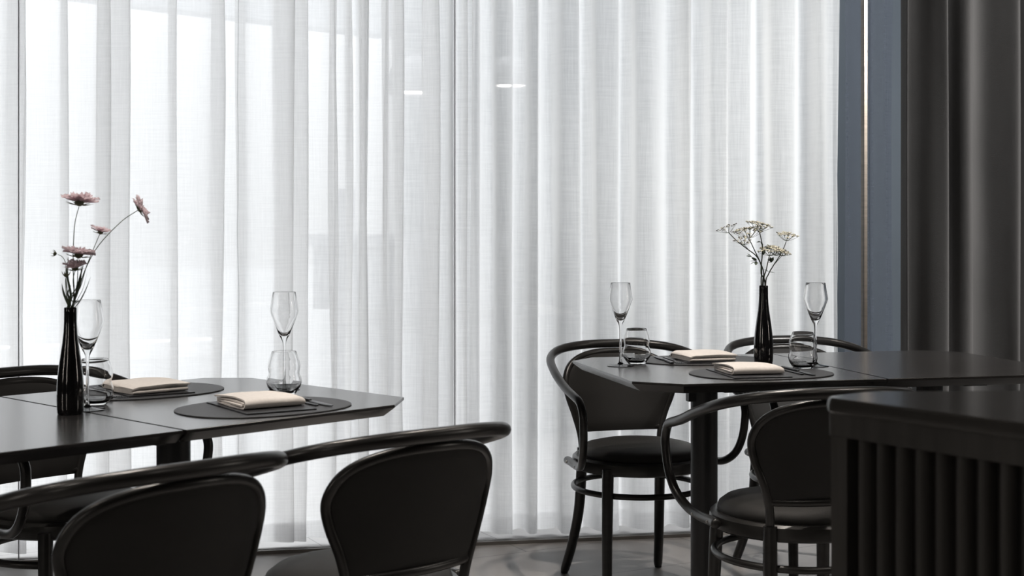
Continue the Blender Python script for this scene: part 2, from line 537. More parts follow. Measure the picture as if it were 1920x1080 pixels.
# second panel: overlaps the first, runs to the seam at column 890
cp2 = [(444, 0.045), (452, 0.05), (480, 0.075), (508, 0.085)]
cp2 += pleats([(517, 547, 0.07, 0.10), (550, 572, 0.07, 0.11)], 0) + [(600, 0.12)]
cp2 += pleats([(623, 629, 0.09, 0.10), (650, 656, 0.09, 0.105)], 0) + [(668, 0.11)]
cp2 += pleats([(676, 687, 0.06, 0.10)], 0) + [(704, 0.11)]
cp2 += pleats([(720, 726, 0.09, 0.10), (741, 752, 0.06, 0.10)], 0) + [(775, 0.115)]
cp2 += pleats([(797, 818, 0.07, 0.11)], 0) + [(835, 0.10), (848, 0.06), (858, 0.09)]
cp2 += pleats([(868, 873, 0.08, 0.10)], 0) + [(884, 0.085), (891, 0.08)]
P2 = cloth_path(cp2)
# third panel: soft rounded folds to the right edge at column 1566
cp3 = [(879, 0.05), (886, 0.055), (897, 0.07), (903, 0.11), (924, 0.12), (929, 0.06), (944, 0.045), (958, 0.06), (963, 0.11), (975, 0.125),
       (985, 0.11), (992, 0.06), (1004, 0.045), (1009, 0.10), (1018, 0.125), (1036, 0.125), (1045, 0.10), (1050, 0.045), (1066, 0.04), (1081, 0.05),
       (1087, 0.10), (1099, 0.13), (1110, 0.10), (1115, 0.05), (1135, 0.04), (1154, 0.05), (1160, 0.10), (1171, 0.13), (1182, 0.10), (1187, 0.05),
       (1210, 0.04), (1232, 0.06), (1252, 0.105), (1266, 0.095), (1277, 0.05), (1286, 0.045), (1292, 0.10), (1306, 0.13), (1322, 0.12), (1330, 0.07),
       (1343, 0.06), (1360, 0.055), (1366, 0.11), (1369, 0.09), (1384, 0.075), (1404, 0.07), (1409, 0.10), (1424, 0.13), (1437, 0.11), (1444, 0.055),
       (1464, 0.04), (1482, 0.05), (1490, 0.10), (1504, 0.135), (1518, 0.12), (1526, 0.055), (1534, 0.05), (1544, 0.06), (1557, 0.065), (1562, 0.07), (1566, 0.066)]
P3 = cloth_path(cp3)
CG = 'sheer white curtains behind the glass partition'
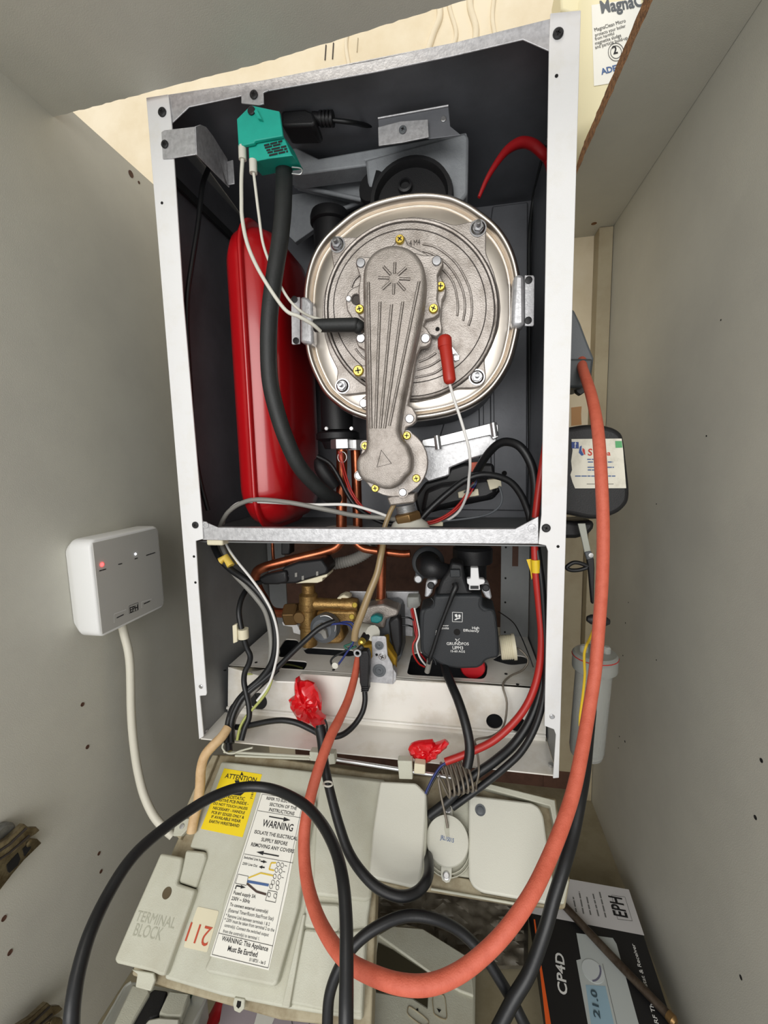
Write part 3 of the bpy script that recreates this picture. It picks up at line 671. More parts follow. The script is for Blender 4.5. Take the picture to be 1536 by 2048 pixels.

*YOUR GOAL*: Quote the listing above in full, except for the pictures.

*SOLVED PROBLEM*:
Continue the Blender Python script for this scene: part 2, from line 537. More parts follow. Measure the picture as if it were 1920x1080 pixels.
# second panel: overlaps the first, runs to the seam at column 890
cp2 = [(444, 0.045), (452, 0.05), (480, 0.075), (508, 0.085)]
cp2 += pleats([(517, 547, 0.07, 0.10), (550, 572, 0.07, 0.11)], 0) + [(600, 0.12)]
cp2 += pleats([(623, 629, 0.09, 0.10), (650, 656, 0.09, 0.105)], 0) + [(668, 0.11)]
cp2 += pleats([(676, 687, 0.06, 0.10)], 0) + [(704, 0.11)]
cp2 += pleats([(720, 726, 0.09, 0.10), (741, 752, 0.06, 0.10)], 0) + [(775, 0.115)]
cp2 += pleats([(797, 818, 0.07, 0.11)], 0) + [(835, 0.10), (848, 0.06), (858, 0.09)]
cp2 += pleats([(868, 873, 0.08, 0.10)], 0) + [(884, 0.085), (891, 0.08)]
P2 = cloth_path(cp2)
# third panel: soft rounded folds to the right edge at column 1566
cp3 = [(879, 0.05), (886, 0.055), (897, 0.07), (903, 0.11), (924, 0.12), (929, 0.06), (944, 0.045), (958, 0.06), (963, 0.11), (975, 0.125),
       (985, 0.11), (992, 0.06), (1004, 0.045), (1009, 0.10), (1018, 0.125), (1036, 0.125), (1045, 0.10), (1050, 0.045), (1066, 0.04), (1081, 0.05),
       (1087, 0.10), (1099, 0.13), (1110, 0.10), (1115, 0.05), (1135, 0.04), (1154, 0.05), (1160, 0.10), (1171, 0.13), (1182, 0.10), (1187, 0.05),
       (1210, 0.04), (1232, 0.06), (1252, 0.105), (1266, 0.095), (1277, 0.05), (1286, 0.045), (1292, 0.10), (1306, 0.13), (1322, 0.12), (1330, 0.07),
       (1343, 0.06), (1360, 0.055), (1366, 0.11), (1369, 0.09), (1384, 0.075), (1404, 0.07), (1409, 0.10), (1424, 0.13), (1437, 0.11), (1444, 0.055),
       (1464, 0.04), (1482, 0.05), (1490, 0.10), (1504, 0.135), (1518, 0.12), (1526, 0.055), (1534, 0.05), (1544, 0.06), (1557, 0.065), (1562, 0.07), (1566, 0.066)]
P3 = cloth_path(cp3)
CG = 'sheer white curtains behind the glass partition'
Write part 3 of the bpy script that recreates this picture. It picks up at line 671. More parts follow. The script is for Blender 4.5. Take the picture to be 1536 by 2048 pixels.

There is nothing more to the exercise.